Intervention
What is fundamentalism?
Used to describe a particular variant of religious belief, the concept of fundamentalism has its origins in relatively recent US Protestantism, where it was positively connoted by those who identified as fundamentalist in reaction to liberal theology and biblical criticism. Scholars have pointed out that its widespread use as an epithet for Islam is somewhat misplaced, although it has now been translated literally into Arabic. In the context of Islam the term is used to designate extremists who resort to violence, not how different believers interpret scripture, although adherents to different denominations of Islam obviously emphasize different parts of the Qur'an and interpret Islamic law differently. In "An Uncertain Faith," I redefine fundamentalism as an underlying attitude toward the world that can support either of these religious usages, or indeed many other non-religious usages. The essential point is that what one believes, while obviously important, is often not as influential on behavior as how one believes. Any number of different faiths or creeds can and do provide the content for the former; whether one can be called a fundamentalist would depend on the latter. A fundamentalist, to wit, implicitly holds that what he believes corresponds to a single, underlying code that explains everything about the world, in its totality.

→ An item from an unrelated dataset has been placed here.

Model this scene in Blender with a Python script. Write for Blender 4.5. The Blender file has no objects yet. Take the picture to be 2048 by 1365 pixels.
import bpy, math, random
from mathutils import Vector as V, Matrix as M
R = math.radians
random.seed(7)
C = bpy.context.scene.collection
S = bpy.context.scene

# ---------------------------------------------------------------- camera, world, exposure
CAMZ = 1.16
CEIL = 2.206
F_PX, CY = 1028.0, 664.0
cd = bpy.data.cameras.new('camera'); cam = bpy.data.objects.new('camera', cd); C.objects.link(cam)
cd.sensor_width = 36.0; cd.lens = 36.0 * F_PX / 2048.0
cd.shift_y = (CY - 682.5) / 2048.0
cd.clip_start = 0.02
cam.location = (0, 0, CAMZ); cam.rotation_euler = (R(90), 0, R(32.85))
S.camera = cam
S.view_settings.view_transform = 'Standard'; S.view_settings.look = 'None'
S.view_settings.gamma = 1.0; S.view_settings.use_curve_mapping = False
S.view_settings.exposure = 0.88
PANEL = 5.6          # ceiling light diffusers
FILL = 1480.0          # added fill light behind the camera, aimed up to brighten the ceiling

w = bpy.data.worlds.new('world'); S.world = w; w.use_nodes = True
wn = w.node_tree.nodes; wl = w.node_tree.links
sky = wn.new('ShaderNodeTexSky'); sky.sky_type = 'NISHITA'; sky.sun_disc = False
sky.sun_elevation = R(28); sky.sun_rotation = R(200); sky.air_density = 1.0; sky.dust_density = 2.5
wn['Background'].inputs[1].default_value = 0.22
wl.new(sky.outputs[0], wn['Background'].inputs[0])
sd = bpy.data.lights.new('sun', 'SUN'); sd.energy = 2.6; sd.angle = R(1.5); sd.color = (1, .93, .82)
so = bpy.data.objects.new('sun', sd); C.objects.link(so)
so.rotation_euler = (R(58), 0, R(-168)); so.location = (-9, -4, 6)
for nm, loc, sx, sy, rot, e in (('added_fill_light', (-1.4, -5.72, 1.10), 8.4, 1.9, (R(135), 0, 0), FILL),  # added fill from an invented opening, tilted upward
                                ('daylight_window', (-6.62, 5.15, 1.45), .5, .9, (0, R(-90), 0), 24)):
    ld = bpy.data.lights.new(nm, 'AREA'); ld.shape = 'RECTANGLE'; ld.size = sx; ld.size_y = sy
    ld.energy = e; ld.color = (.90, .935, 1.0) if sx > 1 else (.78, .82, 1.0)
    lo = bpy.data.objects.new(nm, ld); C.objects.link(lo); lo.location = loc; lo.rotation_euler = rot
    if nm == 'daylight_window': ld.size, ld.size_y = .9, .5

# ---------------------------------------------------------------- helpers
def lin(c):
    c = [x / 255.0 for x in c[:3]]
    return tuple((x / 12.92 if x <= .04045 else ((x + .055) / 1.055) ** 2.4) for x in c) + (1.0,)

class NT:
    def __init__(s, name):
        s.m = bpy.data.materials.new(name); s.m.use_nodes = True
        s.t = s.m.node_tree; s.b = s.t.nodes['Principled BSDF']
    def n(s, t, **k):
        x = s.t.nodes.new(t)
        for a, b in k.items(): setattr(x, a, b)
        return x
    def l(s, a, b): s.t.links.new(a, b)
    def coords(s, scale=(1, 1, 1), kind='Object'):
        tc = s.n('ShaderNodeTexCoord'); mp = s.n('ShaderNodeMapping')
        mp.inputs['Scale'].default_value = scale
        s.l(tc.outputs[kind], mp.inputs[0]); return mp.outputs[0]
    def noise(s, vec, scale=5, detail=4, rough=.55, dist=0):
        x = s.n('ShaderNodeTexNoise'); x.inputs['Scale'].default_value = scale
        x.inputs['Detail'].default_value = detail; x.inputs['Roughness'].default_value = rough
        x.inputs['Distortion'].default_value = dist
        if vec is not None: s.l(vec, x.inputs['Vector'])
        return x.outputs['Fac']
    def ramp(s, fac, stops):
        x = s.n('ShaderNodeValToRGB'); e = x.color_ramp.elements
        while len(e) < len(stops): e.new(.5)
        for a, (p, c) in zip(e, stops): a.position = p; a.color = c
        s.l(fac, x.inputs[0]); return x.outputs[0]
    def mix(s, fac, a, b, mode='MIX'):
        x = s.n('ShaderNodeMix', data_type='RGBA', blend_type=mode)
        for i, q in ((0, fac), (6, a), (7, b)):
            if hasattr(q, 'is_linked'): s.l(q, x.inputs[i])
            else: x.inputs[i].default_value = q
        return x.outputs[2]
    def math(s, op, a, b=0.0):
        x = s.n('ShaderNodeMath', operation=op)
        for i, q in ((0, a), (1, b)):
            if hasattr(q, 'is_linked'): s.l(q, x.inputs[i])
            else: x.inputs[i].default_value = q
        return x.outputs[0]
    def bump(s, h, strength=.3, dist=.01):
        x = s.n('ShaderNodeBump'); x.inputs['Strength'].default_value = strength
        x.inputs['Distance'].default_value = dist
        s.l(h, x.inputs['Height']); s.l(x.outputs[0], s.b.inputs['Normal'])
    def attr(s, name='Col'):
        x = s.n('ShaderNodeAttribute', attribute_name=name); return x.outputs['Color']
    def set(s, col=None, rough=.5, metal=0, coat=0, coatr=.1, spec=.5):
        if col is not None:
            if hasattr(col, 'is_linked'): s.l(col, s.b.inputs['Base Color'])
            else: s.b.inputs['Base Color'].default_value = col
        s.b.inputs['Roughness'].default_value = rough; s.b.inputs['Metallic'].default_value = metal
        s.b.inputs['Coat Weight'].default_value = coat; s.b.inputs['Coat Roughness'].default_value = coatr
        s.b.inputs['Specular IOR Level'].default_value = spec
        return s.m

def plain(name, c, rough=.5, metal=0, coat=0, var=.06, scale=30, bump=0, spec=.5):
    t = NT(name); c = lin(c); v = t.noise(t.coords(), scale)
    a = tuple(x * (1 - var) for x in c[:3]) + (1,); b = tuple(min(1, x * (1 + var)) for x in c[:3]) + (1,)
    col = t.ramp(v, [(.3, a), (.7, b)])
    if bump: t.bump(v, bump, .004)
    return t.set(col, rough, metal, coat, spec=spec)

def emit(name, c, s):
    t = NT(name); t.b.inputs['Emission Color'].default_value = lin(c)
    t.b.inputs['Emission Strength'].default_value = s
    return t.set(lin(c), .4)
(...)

The alternative to that position, what I call moderation, implicitly understands its beliefs to be at times competing but not necessarily exclusive interpretations of the world. This distinction is what explains the fact that there are vast numbers of believers in faiths that ostenisbly require of them strict adherence to the "word" of their sacred text, who nonetheless coexist with members of other communities and function perfectly well in societies and even in a physical world that would seem to be hopelessly at odds with the claims of that text.